One would think that given the disaster unfolding in the U.S. at the moment, economists would perhaps question the economic theory that markets are based upon. I wonder how long it will take for neoclassicism to be thrown into the intellectual rubbish bin.
The debt de-leveraging and falling asset prices will devalue the AUD, aggregate demand will fall dramatically, unemployment will rise, government will go into debt by attempting to pump-prime, and individual/household/business bankruptcies will climb. Wages may also stagnate. Some banking and financial institutions are likely to go bankrupt as well. Deposits in these institutions are not guaranteed by the government. If a bank/credit union goes under, the average depositor will be lucky to get anything (as the big depositors tend to get their way first).

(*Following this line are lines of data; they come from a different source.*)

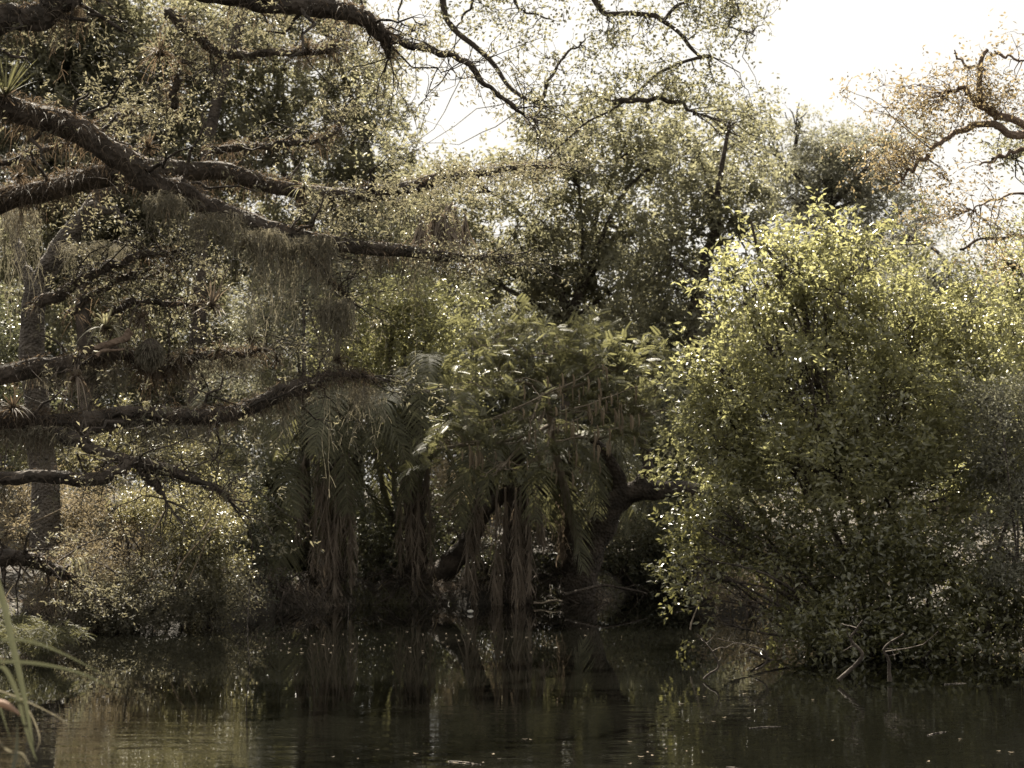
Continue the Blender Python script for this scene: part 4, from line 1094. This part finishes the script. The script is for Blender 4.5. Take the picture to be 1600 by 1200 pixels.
for lab, x0, y0, x1, y1 in [('pale stick floating in the lower right water, the long one', 1448, 1144, 1478, 1138), ('pale stick floating at the bottom edge right of centre', 1470, 1196, 1500, 1200), ('thin stick floating just under the bush reflection', 1475, 1066, 1510, 1064),
                        ('pale stick floating at the bottom in the centre', 700, 1183, 752, 1188), ('thin stick floating on the lit water below the bush', 1170, 1133, 1220, 1130), ('short pale stick floating on the lit water near the bottom', 1135, 1192, 1165, 1196)]:
    a = P(x0, y0, 4150. / (y0 - 780)); b = P(x1, y1, 4150. / (y1 - 780)); a[2] = b[2] = .0
    q = catmull([a, (a + b) / 2 + np.array([0, .02, .003]), b], 8)
    T = thing('floating_stick', lab, 'stick', a, 'sticks floating on the pond')
    MB().add(*tubes(q[None], (.006 * np.linspace(1, .6, 8))[None], 5)).build('stick', M['barkgrey'], T)
a = P(735, 952, 4150 / (957 - 780.)); a[2] = .03
u, v = np.meshgrid(np.linspace(0, np.pi, 9), np.linspace(0, 2 * np.pi, 13)[:-1], indexing='ij')
bv = np.stack([np.sin(u) * np.cos(v) * .042, np.sin(u) * np.sin(v) * .035, np.cos(u) * .028], -1).reshape(-1, 3) * (1 + .12 * rng.normal(size=(108, 1)))
bf = np.array([[i * 12 + j, i * 12 + (j + 1) % 12, (i + 1) * 12 + (j + 1) % 12, (i + 1) * 12 + j] for i in range(8) for j in range(12)])
o = MB().add(bv, bf).build('stone', M['stone']); o.location = a
tag(o, 'small pale stone at the island waterline', 'stone')
for lab, pts, r in [('pale driftwood stick at the right tip of the island', [(835, 945), (860, 940), (880, 942)], .02), ('dark fallen branch on the island shore left of the palms', [(390, 972), (430, 955), (480, 958), (530, 962)], .03),
                    ('dark debris branch on the shore below the arching trunk', [(880, 930), (930, 915), (970, 920), (1010, 930)], .03)]:
    q = limb_path(pts, 25.0, 25.2, 14, .02)
    T = thing('driftwood', lab, 'driftwood', q[0], 'driftwood on the island shore')
    MB().add(*tubes(q[None], (r * np.linspace(1, .5, 14))[None], 6, lump=.2)).build('wood', M['twig' if 'pale' in lab else 'bark'], T, smooth=True)
    m2 = MB(); aa = q[rng.integers(2, 13, 12)]; twigs(m2, aa, aa + rng.normal(size=(12, 3)) * np.array([.4, .2, .15]), .006, 5, .2, 3); m2.build('side_twig', M['twigdark'], T)
for lab, pts in [('long thin vine hanging straight to the water below the left palm', [(545, 940), (543, 980), (544, 1000)]), ('thin upright stem standing in the water left of the palms', [(386, 915), (388, 960), (389, 1040)]), ]:
    q = limb_path(pts, 4150 / (max(1000, pts[-1][1]) - 780.), None, 14, .01)
    T = thing('hanging_vine' if 'vine' in lab else 'standing_stick', lab, 'vine' if 'vine' in lab else 'stick', q[0], None)
    MB().add(*tubes(q[None], (.006 * np.linspace(1, .8, 14))[None], 5)).build('stem', M['barkgrey'], T)

SH = [('dark root fan reaching into the water below the left palm', -3.0), ('dark root fan at the foot of the slanted trunk', -1.75), ('dark root fan under the hanging frond curtain', -.35), ('dark root fan in front of the arching trunk', .75), ('dark root fan at the left tip of the island', -3.55), ('root fan in the cove right of the arching trunk', 1.9)]
for lab, x0 in SH:
    y0 = float(np.interp(x0, SHX, SHY)) + .55
    T = thing('exposed_roots', lab, 'roots', (x0, y0, .15), 'roots along the island shore')
    m = MB(); n = 26
    e = np.stack([x0 + rng.normal(size=n) * .55, y0 - rng.uniform(.3, 1.1, n), -.12 + 0 * rng.uniform(0, 1, n)], -1)
    st_ = np.stack([x0 + rng.normal(size=n) * .2, y0 + rng.normal(size=n) * .1, hgt(np.full(n, x0), np.full(n, y0)) + rng.uniform(.02, .3, n)], -1)
    twigs(m, st_, e, rng.uniform(.008, .024, n), 8, .22, 5); m.build('root', M['bark'], T, smooth=True)
for i, (lab, x0, w_) in enumerate([('low dark sedge clump hanging over the water at the island tip', -3.4, .5), ('low dark sedge clump between the first two palms', -2.2, .5), ('low dark sedge clump right of the slanted trunk base', -.9, .45), ('low dark sedge clump under the right palms', .3, .5), ('low dark sedge clump at the right end of the island', 1.25, .45),
        ('sedge clump in front of the mud bank beside the cove', 1.6, .5), ('sedge clump on the cove shore', 2.5, .5), ('sedge clump at the left bank corner', -4.1, .5), ('sedge clump under the dark left shrub', -5.6, .6), ('sedge clump on the far left shore', -7.2, .7)]):
    y0 = float(np.interp(x0, SHX, SHY)) + .35
    T = thing('sedge', lab, 'sedge', (x0, y0, .1), 'sedge clumps along the shore')
    n = 420; c = np.stack([x0 + rng.normal(size=n) * w_, y0 + rng.normal(size=n) * .18, np.zeros(n)], -1); c[:, 2] = hgt(c[:, 0], c[:, 1])
    c = c[c[:, 2] > -.1]; n = len(c); K = 6; t = np.linspace(0, 1, K)
    d = norm(rng.normal(size=(n, 3)) * np.array([.6, .5, .1]) + np.array([0, -.45, .9])); l = rng.uniform(.2, .6, n)
    p = c[:, None, :] + d[:, None, :] * (l[:, None] * t)[..., None]; p[..., 2] -= (l[:, None] * t ** 2) * 1.0
    MB().add(*ribbons(p, .012 * np.linspace(1, .15, K)[None] * np.ones((n, 1)), norm(rng.normal(size=(n, 3)) * np.array([1, 1, .2])), rng.uniform(0, 1, n))).build('leaf_blades', M['frond' if i % 2 else 'deadfrond'], T)

# ground litter and ground cover
n = 60000
x = rng.uniform(-16, 18, n); y = rng.uniform(19, 38, n); z = hgt(x, y)
k = z > .03; x, y, z = x[k], y[k], z[k]; n = len(x)
xx, yy, zz = frames(n); zz = norm(zz * .5 + np.array([0, 0, 1.])); yy = norm(np.cross(zz, xx)); xx = np.cross(yy, zz)
mb = MB(); mb.add(*scatter(LEAF_V, LEAF_F, np.stack([x, y, z + .012], -1), xx, yy, zz, rng.uniform(.05, .1, n), rng.uniform(.02, .05, n), rng.uniform(0, .8, n)))
tag(mb.build('leaf_litter', M['duff']), 'brown fallen leaves covering the soil of the banks', 'leaf litter', kind='stuff')
n = 26000
x = rng.uniform(-18, 20, n); y = rng.uniform(19, 48, n); z = hgt(x, y)
dn = np.sin(x * 1.3) * np.sin(y * 1.1 + 1) + rng.uniform(-.6, .9, n)
k = (z > .12) & (dn > 0); x, y, z = x[k], y[k], z[k]; n = len(x)
d = norm(rng.normal(size=(n, 3)) * np.array([.5, .5, .2]) + np.array([0, 0, 1.])); l = rng.uniform(.15, .6, n); K = 4; t = np.linspace(0, 1, K)
p = np.stack([x, y, z], -1)[:, None, :] + d[:, None, :] * (l[:, None] * t)[..., None]; p[..., 2] -= l[:, None] * t ** 2 * .35
mb = MB(); mb.add(*ribbons(p, .014 * np.array([1, .9, .6, .1])[None] * np.ones((n, 1)), randdir(n) * np.array([1, 1, .1]), rng.uniform(0, 1, n)))
tag(mb.build('grass', M['dry']), 'dry tan grass growing over the far bank', 'grass', kind='stuff')

print('LEAVES', NLEAF[0])
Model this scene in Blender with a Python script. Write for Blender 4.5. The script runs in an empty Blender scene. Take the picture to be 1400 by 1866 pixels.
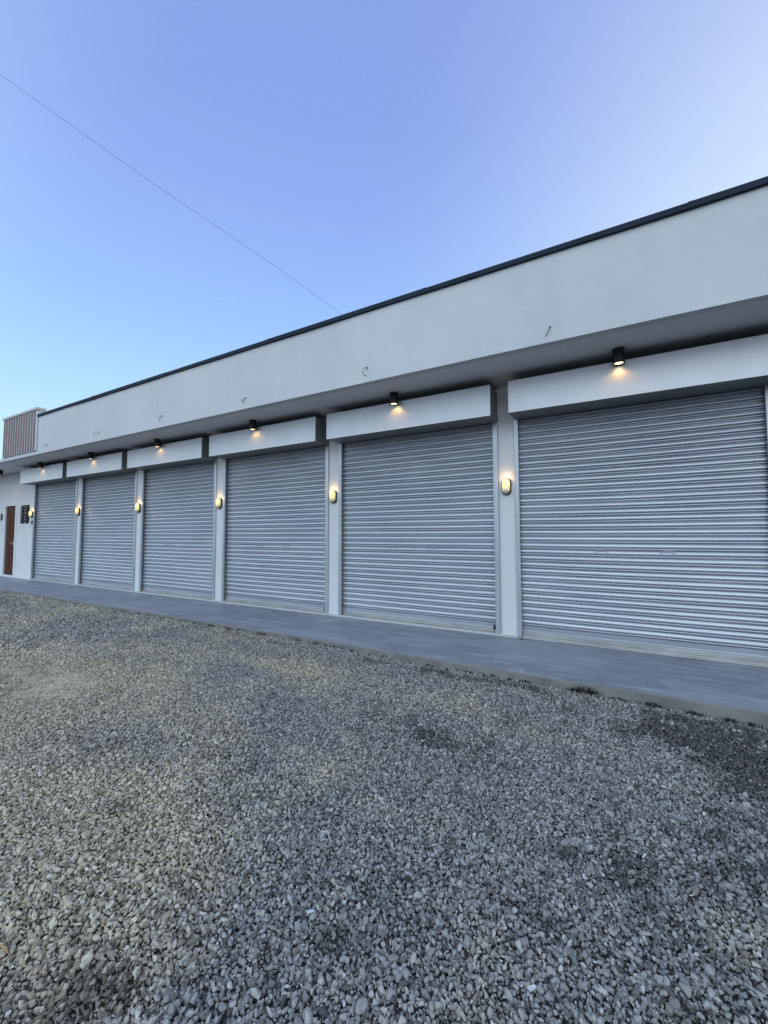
import bpy, bmesh, math, random
import numpy as np
from mathutils import Vector, Matrix
R = math.radians
random.seed(7)
scene = bpy.context.scene
COL = scene.collection

# ------------------------------------------------------------------ camera
CAM = Vector((0.0, -5.099, 1.25)); YAW, PIT, ROL, FPX = 0.5147, 0.0542, -0.0024, 740.92
fw = Vector((-math.sin(YAW) * math.cos(PIT), math.cos(YAW) * math.cos(PIT), math.sin(PIT)))
rt = Vector((math.cos(YAW), math.sin(YAW), 0)); up = rt.cross(fw)
r2 = rt * math.cos(ROL) + up * math.sin(ROL); u2 = up * math.cos(ROL) - rt * math.sin(ROL)
cd = bpy.data.cameras.new('camera'); cam = bpy.data.objects.new('camera', cd); COL.objects.link(cam)
cam.matrix_world = Matrix(((r2.x, u2.x, -fw.x, CAM.x), (r2.y, u2.y, -fw.y, CAM.y), (r2.z, u2.z, -fw.z, CAM.z), (0, 0, 0, 1)))
cd.sensor_fit = 'HORIZONTAL'; cd.sensor_width = 36; cd.lens = 36 * FPX / 1400; cd.clip_start = .05; cd.clip_end = 2000
scene.camera = cam

# ------------------------------------------------------------------ world
FILL_EL, FILL_AZ = R(14), R(205)            # weak low fill added behind the camera
w = bpy.data.worlds.new('World'); scene.world = w; w.use_nodes = True
nt = w.node_tree; nt.nodes.clear()
def N(t, **k):
    n = nt.nodes.new(t)
    for a, b in k.items(): setattr(n, a, b)
    return n
out = N('ShaderNodeOutputWorld'); bg = N('ShaderNodeBackground'); bg2 = N('ShaderNodeBackground'); addw = N('ShaderNodeAddShader')
sky = N('ShaderNodeTexSky', sky_type='NISHITA'); sky.sun_disc = False; sky.sun_elevation = R(3); sky.sun_rotation = R(60); sky.air_density = 1.2
bg2.inputs['Strength'].default_value = .05; nt.links.new(sky.outputs[0], bg2.inputs[0])
tc = N('ShaderNodeTexCoord'); nrm = N('ShaderNodeVectorMath', operation='NORMALIZE'); nt.links.new(tc.outputs['Generated'], nrm.inputs[0])
sep = N('ShaderNodeSeparateXYZ'); nt.links.new(nrm.outputs[0], sep.inputs[0])
ramp = N('ShaderNodeValToRGB'); nt.links.new(sep.outputs['Z'], ramp.inputs[0])
def lin(c): return tuple(((v / 255) / 12.92 if v / 255 <= .04045 else ((v / 255 + .055) / 1.055) ** 2.4) for v in c) + (1,)
cr = ramp.color_ramp; cr.interpolation = 'B_SPLINE'
stops = [(0.0, (216, 241, 253)), (.14, (196, 236, 255)), (.28, (172, 218, 255)), (.42, (155, 196, 253)), (.56, (146, 180, 248)), (.72, (135, 161, 231)), (1.0, (130, 154, 222))]
cr.elements[0].position = 0; cr.elements[0].color = lin(stops[0][1]); cr.elements[1].position = 1; cr.elements[1].color = lin(stops[-1][1])
for p, c in stops[1:-1]:
    e = cr.elements.new(p); e.color = lin(c)
BR = Vector((.56, .80, .17)).normalized()      # the pale side of the sky, beyond the roof on the right
dot = N('ShaderNodeVectorMath', operation='DOT_PRODUCT'); nt.links.new(nrm.outputs[0], dot.inputs[0]); dot.inputs[1].default_value = BR
mr = N('ShaderNodeMapRange'); nt.links.new(dot.outputs['Value'], mr.inputs[0])
mr.inputs[1].default_value = .38; mr.inputs[2].default_value = 1.0; mr.inputs[3].default_value = 0; mr.inputs[4].default_value = 1
pw = N('ShaderNodeMath', operation='POWER'); nt.links.new(mr.outputs[0], pw.inputs[0]); pw.inputs[1].default_value = 2.2
mixw = N('ShaderNodeMix', data_type='RGBA'); nt.links.new(pw.outputs[0], mixw.inputs[0]); nt.links.new(ramp.outputs[0], mixw.inputs[6])
mixw.inputs[7].default_value = lin((230, 246, 255))
# bright blue-white sky behind the photographer, unseen, added to lift facade light
dot2 = N('ShaderNodeVectorMath', operation='DOT_PRODUCT'); nt.links.new(nrm.outputs[0], dot2.inputs[0]); dot2.inputs[1].default_value = Vector((-.25, -.92, .28)).normalized()
mr2 = N('ShaderNodeMapRange', interpolation_type='SMOOTHSTEP'); nt.links.new(dot2.outputs['Value'], mr2.inputs[0])
mr2.inputs[1].default_value = 0; mr2.inputs[2].default_value = .95; mr2.inputs[3].default_value = 0; mr2.inputs[4].default_value = .9
mixb = N('ShaderNodeMix', data_type='RGBA'); nt.links.new(mr2.outputs[0], mixb.inputs[0]); nt.links.new(mixw.outputs[2], mixb.inputs[6])
mixb.inputs[7].default_value = (.80, 1.04, 1.36, 1)
nt.links.new(mixb.outputs[2], bg.inputs[0]); bg.inputs['Strength'].default_value = 1.0
nt.links.new(bg.outputs[0], addw.inputs[0]); nt.links.new(bg2.outputs[0], addw.inputs[1]); nt.links.new(addw.outputs[0], out.inputs[0])
sl = bpy.data.lights.new('soft_fill', 'SUN'); sl.energy = .5; sl.angle = R(60); sl.color = (1, .97, .93)  # broad fill lamp added for modelling; the sun itself is behind the building
so = bpy.data.objects.new('soft_fill', sl); COL.objects.link(so)
so.rotation_euler = Vector((.35, -.75, .5)).to_track_quat('Z', 'Y').to_euler()
scene.view_settings.view_transform = 'Standard'; scene.view_settings.look = 'None'; scene.view_settings.exposure = 0; scene.view_settings.gamma = 1
scene.render.engine = 'CYCLES'; scene.cycles.use_denoising = True; scene.cycles.max_bounces = 6; scene.cycles.diffuse_bounces = 4
scene.cycles.sample_clamp_indirect = 4; scene.cycles.caustics_reflective = False; scene.cycles.caustics_refractive = False

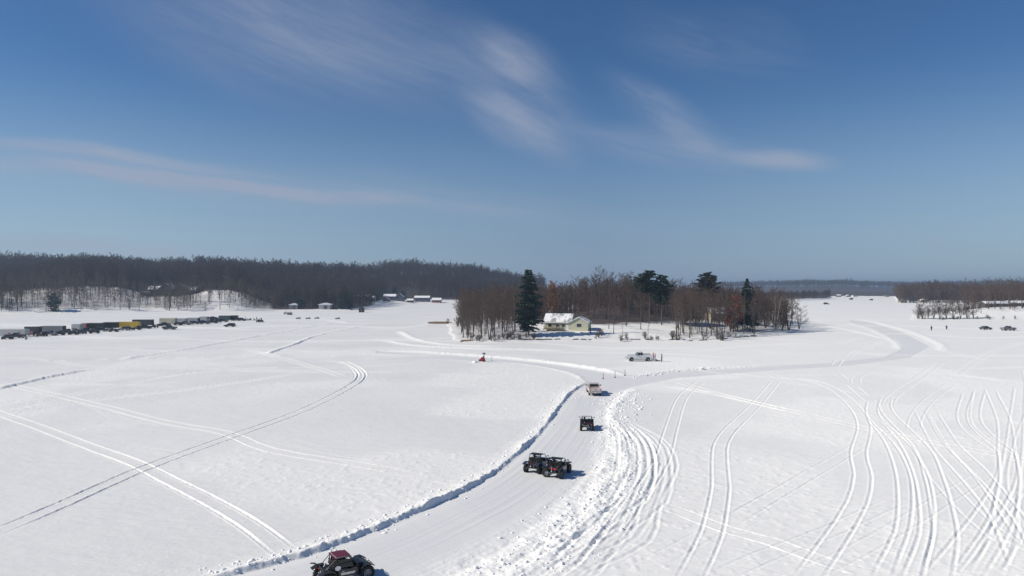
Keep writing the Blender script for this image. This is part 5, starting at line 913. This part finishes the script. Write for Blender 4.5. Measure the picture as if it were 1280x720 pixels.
for p in parts[1:]: tot = math_('ADD', tot, p)
tot = math_('MINIMUM', math_('MULTIPLY', tot, 1.45), .8)
hsv = N('ShaderNodeHueSaturation'); hsv.inputs['Saturation'].default_value = SKY_SAT; hsv.inputs['Value'].default_value = 1; LK(sky.outputs[0], hsv.inputs['Color'])
tn = N('ShaderNodeVectorMath'); tn.operation = 'MULTIPLY'; tn.inputs[1].default_value = SKY_TINT; LK(hsv.outputs[0], tn.inputs[0])
hr = N('ShaderNodeMapRange'); hr.interpolation_type = 'SMOOTHSTEP'; hr.inputs['From Min'].default_value = 260; hr.inputs['From Max'].default_value = -20; hr.inputs['To Max'].default_value = .85; LK(Vv, hr.inputs['Value'])
gl = N('ShaderNodeMapRange'); gl.inputs['From Min'].default_value = 0; gl.inputs['From Max'].default_value = 560; LK(math_('ABSOLUTE', math_('ADD', U, -100)), gl.inputs['Value'])
hc = mixc(HORIZ, HORIZ2, gl.outputs['Result'])
LK(mixc(mixc(tn.outputs[0], hc, hr.outputs['Result']), CLOUD, tot), bg.inputs['Color']); bg.inputs['Strength'].default_value = SKY_S
sl = bpy.data.lights.new('sun', 'SUN'); sl.energy = SUN_S; sl.angle = math.radians(.53); sl.color = SUN_C
so = bpy.data.objects.new('soft_fill', sl); COL.objects.link(so)
d = Vector((math.sin(SUN_AZ) * math.cos(SUN_EL), math.cos(SUN_AZ) * math.cos(SUN_EL), math.sin(SUN_EL))); so.rotation_euler = d.to_track_quat('Z', 'Y').to_euler()
cam = bpy.data.cameras.new('camera'); co = bpy.data.objects.new('camera', cam); COL.objects.link(co); SC.camera = co
cam.sensor_width = 36; cam.lens = 36 * F / 1280; cam.clip_end = 20000; cam.clip_start = .5; cam.shift_y = 2 / 1280 * -1 * -1 * -1
co.location = (0, 0, CH); co.rotation_euler = (PI / 2, 0, 0)
SC.view_settings.view_transform = 'Standard'; SC.view_settings.look = 'None'; SC.view_settings.gamma = 1; SC.view_settings.exposure = EXPO
SC.render.engine = 'CYCLES'

def haze_box(dens, col=(.58, .76, 1.0)):
    hm = bpy.data.materials.new('haze'); hm.use_nodes = True; t = hm.node_tree; t.nodes.remove(t.nodes['Principled BSDF'])
    v = t.nodes.new('ShaderNodeVolumePrincipled'); v.inputs['Density'].default_value = dens; v.inputs['Color'].default_value = (*col, 1); v.inputs['Anisotropy'].default_value = .2
    t.links.new(v.outputs[0], t.nodes['Material Output'].inputs['Volume'])
    link('haze', MB().box((0, 0, 31), (13400, 13400, 64)).mesh('haze', hm), kind='stuff', label='thin pale blue winter haze over the lake', category='haze')
if HAZE: haze_box(HAZE)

On the upside, rents and property prices will fall, hopefully temporarily overshooting long-term averages (CPI) which may be a prime time to buy. The RBA will predictably lower interest rates in an attempt to stimulate the economy, which allows the prudent Australian to take on a mortgage to purchase a property, at much lower interest rates and interest burden. Furthermore, Rudd and Swan are talking about bringing in deposit insurance of up to $AUD20,000 per deposit.
The Treasurer Wayne Swan has repeatedly stated that Australia’s economic fundamentals are strong, yet this was the song sung by Paulson and Bernanke. If Swan doesn’t know about the coming housing deflation, he is incompetent. If he knows, but doesn’t speak up about it for reasons of state, he is a liar. Either way, it is not a good position for any politician to be in.
I wonder if there is any way to profit from the housing deflation, but to my knowledge, Australia doesn’t have a housing property index that can be shorted, such as the U.S.’s ABX. John Paulson, a U.S. hedge fund CEO who “earned” $US3.5 billion in compensation last year, made a fortune by shorting the ABX index. He was a rare figure inside the Wall Street establishment who saw that subprime mortgages and RMBSs were going to become near worthless.
In short, there is little that politicians can do, especially when they are advised by economists who are educated in the religion of neoclassicism.